I thought of how Rosa Parks was arrested when she refused to give up her seat. I am thinking why are blacks on the back of the bus when Rosa Parks paid the price to sit up front?Didn’t they know they were free? Or, were they so programmed, they automatically went to the back of the bus? Don’t be afraid to walk through doors when they are opened. I was so moved by the incident I vowed to sit, eat and sleep wherever I wanted to if I had the money. Yes, that day on the bus, I became Rosa Parks of 1969. Who have you become? Who have inspired you to open doors for others?

Do we have any Frederick Douglasses out there? What about Septima P. Clark, former House Representative & educator Lucille Whipper or Esau Jenkins? We have a lot of modern day horns to toot. And, I wanted to pay tribute to some of those modern day trailblazers.

There are many contributors to history and there is no way to remember all; but, for those that I don’t shout out, their contributions are no less valued. Deceased: Septima P. Clarke, educator; Rev. Mack Sharpe, former Pastor of New Tabernacle Fourth Baptist and community activist; Rev. Sam Price, former Pastor of Salem Baptist Church and civil rights activist; Attorney George A. Payton, Jr., Criminal lawyer and civil rights activist; Rev. Fred Dawson, former Pastor of Calvary Baptist Church and civil rights activist; Rev. Omega Newman, District Superintendent United Methodist Church and civil rights activist; Rev. Willis Goodwin, former Pastor Francis Brown United Methodist Church & civil rights activist; Esau Jenkins, Entrepreneur and voter rights advocate; Mary Moultrie, Community activist; Joe Arthur Brown, N.A.A.C.P. and civil rights activist and, “Big” John Chisolm, Voting & voter rights advocate.

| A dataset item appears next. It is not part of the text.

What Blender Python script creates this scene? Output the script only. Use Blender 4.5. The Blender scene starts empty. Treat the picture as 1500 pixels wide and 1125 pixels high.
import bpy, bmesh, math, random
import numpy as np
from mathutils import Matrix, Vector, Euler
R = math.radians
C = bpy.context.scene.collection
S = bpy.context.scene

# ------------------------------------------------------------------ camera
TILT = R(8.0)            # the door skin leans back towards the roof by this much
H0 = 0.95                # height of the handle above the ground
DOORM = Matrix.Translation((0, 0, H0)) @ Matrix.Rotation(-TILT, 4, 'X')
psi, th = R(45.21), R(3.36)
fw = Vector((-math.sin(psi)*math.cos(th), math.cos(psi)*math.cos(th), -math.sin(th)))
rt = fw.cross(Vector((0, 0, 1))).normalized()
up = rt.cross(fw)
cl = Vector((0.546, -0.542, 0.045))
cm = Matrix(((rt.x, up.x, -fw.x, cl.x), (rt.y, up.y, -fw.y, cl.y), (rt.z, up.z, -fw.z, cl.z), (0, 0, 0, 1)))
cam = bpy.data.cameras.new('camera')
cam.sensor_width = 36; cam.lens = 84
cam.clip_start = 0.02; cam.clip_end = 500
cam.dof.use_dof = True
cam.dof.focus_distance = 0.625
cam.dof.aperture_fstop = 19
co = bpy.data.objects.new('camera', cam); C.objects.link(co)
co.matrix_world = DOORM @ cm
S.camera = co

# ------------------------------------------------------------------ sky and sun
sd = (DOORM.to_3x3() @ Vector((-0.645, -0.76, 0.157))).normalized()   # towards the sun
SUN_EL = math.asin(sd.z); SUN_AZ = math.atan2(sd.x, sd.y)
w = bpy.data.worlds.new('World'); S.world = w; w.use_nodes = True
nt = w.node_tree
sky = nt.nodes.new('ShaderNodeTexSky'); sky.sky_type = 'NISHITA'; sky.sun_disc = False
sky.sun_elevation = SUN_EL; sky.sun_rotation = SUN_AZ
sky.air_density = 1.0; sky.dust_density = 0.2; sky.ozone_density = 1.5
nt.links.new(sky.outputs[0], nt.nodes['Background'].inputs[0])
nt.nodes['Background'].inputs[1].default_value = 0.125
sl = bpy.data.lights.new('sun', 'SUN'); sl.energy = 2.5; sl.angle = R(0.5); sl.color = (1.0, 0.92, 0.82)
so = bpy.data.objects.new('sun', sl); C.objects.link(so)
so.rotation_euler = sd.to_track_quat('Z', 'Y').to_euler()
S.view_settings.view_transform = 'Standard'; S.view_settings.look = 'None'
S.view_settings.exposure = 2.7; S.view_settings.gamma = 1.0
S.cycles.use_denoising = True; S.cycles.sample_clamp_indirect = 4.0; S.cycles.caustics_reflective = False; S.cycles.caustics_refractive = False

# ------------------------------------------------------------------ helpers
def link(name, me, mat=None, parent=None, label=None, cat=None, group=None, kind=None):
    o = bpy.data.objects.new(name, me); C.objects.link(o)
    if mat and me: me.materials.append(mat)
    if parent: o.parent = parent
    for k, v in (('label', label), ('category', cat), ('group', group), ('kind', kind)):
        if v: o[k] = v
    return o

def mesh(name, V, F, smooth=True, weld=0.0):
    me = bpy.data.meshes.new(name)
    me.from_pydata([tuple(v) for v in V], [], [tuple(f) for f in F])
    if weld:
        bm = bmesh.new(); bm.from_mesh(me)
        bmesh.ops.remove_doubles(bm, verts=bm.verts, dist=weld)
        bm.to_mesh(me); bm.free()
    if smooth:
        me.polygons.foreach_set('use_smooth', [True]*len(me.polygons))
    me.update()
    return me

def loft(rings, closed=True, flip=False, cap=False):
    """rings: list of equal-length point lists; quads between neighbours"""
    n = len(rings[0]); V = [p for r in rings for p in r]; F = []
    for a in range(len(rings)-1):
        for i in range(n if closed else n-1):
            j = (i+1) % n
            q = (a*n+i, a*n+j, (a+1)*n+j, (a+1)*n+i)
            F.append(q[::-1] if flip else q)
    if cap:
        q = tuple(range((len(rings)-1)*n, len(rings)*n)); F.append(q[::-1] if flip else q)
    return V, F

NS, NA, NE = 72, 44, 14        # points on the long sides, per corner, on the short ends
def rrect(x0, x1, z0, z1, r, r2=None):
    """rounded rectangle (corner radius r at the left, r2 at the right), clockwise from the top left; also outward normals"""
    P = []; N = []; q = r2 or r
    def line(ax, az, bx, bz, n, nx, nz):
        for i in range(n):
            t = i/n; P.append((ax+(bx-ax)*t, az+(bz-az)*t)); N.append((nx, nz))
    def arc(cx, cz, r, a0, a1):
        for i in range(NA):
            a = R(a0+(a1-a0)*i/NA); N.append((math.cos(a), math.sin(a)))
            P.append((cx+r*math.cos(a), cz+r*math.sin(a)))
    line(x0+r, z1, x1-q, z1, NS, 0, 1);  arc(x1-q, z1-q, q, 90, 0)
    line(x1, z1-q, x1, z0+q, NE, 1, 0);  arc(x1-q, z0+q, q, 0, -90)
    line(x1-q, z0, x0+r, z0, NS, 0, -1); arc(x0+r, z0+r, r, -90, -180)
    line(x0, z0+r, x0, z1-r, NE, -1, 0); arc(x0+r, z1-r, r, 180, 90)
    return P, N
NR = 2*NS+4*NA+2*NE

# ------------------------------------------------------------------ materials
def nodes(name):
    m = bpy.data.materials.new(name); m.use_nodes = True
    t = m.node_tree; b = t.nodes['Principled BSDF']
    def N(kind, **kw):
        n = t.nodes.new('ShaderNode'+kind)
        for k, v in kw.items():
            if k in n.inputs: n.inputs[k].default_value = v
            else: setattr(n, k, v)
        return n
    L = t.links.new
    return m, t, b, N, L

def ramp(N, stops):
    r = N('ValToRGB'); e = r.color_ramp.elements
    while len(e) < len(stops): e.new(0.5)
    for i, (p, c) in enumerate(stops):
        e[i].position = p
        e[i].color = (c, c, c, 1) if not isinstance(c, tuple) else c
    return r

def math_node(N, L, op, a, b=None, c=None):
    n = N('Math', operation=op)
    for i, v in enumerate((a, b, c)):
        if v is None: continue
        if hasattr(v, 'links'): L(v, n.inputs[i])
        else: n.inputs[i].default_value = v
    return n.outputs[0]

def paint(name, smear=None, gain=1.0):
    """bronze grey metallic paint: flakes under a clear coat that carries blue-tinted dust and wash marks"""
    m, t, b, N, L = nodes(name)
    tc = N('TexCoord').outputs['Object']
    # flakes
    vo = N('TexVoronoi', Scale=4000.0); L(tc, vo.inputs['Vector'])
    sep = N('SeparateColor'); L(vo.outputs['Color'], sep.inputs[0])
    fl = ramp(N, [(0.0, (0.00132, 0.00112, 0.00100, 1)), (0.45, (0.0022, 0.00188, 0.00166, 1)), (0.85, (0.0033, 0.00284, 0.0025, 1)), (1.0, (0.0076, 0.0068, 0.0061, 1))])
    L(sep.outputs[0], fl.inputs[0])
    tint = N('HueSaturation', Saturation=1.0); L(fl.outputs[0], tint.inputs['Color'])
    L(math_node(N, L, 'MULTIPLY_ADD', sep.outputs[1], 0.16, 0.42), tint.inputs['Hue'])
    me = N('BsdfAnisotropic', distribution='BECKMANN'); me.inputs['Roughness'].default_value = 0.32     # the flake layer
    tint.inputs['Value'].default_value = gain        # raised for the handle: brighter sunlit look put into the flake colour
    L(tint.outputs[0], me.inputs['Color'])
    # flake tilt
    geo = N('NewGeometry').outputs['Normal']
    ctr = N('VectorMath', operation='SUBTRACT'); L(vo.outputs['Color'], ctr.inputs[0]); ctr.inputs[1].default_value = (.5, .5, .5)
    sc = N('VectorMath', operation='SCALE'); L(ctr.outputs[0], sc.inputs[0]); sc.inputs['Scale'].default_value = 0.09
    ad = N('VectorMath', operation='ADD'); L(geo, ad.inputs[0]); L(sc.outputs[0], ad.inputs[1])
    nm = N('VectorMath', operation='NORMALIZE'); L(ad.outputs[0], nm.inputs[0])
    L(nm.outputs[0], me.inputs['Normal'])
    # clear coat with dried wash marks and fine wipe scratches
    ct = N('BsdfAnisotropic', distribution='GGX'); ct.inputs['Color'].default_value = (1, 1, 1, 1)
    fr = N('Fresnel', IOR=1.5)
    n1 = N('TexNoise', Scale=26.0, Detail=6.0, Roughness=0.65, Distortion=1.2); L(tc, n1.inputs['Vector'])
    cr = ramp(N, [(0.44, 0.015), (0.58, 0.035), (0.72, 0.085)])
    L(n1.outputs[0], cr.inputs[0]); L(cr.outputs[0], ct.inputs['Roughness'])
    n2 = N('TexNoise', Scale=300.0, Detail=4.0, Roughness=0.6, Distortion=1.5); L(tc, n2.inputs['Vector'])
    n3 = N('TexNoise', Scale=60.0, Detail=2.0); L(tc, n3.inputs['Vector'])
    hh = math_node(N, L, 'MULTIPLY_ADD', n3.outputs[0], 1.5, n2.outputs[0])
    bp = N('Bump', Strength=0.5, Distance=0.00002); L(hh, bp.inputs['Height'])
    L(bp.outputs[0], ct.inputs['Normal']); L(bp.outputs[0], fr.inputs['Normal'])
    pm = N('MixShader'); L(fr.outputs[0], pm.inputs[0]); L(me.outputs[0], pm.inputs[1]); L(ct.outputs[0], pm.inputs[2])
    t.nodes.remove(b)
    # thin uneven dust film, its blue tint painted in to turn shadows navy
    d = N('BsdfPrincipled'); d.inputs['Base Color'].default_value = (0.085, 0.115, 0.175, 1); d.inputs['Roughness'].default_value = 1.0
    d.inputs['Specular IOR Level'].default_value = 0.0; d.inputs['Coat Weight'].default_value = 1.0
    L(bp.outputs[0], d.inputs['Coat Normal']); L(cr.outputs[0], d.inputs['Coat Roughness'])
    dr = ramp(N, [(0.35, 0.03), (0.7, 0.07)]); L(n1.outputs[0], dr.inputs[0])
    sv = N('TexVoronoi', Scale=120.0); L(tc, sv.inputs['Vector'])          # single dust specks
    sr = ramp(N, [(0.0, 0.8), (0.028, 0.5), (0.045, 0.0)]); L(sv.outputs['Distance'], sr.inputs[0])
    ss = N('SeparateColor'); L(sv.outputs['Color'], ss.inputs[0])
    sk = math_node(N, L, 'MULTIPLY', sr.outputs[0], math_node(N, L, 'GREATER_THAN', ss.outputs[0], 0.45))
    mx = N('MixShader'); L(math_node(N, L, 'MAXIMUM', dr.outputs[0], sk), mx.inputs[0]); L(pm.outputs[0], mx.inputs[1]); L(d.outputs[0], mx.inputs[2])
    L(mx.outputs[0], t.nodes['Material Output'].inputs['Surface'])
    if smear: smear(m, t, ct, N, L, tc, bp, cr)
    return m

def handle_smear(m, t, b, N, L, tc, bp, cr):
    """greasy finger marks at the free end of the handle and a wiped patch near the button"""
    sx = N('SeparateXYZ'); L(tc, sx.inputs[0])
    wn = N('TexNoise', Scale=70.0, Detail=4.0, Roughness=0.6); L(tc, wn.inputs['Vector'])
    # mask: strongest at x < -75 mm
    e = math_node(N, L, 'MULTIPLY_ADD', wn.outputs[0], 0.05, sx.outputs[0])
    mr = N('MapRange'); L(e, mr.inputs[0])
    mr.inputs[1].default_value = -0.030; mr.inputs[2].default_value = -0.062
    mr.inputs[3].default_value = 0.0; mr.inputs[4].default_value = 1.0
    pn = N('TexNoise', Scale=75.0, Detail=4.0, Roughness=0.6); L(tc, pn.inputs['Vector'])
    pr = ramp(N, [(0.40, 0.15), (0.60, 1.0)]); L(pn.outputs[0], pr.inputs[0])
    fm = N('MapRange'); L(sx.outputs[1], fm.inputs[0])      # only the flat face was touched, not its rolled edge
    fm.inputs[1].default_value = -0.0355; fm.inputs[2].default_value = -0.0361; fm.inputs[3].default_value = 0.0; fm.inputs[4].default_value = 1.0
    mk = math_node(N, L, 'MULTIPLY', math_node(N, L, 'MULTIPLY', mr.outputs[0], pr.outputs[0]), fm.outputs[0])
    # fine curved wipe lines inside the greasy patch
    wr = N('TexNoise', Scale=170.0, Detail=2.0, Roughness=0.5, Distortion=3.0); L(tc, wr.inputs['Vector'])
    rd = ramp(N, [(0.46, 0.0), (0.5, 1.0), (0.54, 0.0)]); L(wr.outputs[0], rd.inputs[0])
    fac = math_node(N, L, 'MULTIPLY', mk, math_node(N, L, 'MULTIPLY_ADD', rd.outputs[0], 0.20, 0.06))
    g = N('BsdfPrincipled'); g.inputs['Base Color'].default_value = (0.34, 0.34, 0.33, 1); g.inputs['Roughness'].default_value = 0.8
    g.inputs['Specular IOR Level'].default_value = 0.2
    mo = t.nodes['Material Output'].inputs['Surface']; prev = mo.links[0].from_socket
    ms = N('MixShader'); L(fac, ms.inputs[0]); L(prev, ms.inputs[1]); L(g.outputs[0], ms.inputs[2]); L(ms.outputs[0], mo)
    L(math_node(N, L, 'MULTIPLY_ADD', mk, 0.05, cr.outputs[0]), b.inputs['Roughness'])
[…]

James French, Charleston Chronicle founder; William “Bill” Saunders, WPAL radio station, COBRA and community activist; Rev. Edward McClain, former Pastor, Calvary AME Church, Interdenominational Ministers Alliance (IMA) and community activist; Dot Scott, N.A.A.C.P and community activist; Rev. Joseph Darby, Pastor, Nichols Chapel AME Church, N.A.A.C.P and community activist; Rev. Nelson B. Rivers, III, Pastor, Charity Missionary Baptist Church, N.A.A.C.P., NAN Religious Affairs, and civil rights activist; Rev. Lawrence Bratton, Pastor, Bibleway Baptist Church, N.A.A.C.P., IMA and community activist; Elder James Johnson, State Chapter NAN, civil rights and community activist; Kenny Riley, Labor and community activist; Rev. Alonzo Washington, former Pastor of Walllingford Presbyterian Church, community and voting rights activist; Rev. Thomas Dixon, Pastor, community activist; Rep. Wendell Gaillard, community activist; Jerome Smalls, community activist;  former Senator Robert Ford, State Senator and civil rights activist.

Don’t continue the myths about who you are!! Folks tend to live better when they know better. Be the author of your history. It’s time to re-write black history —the real history!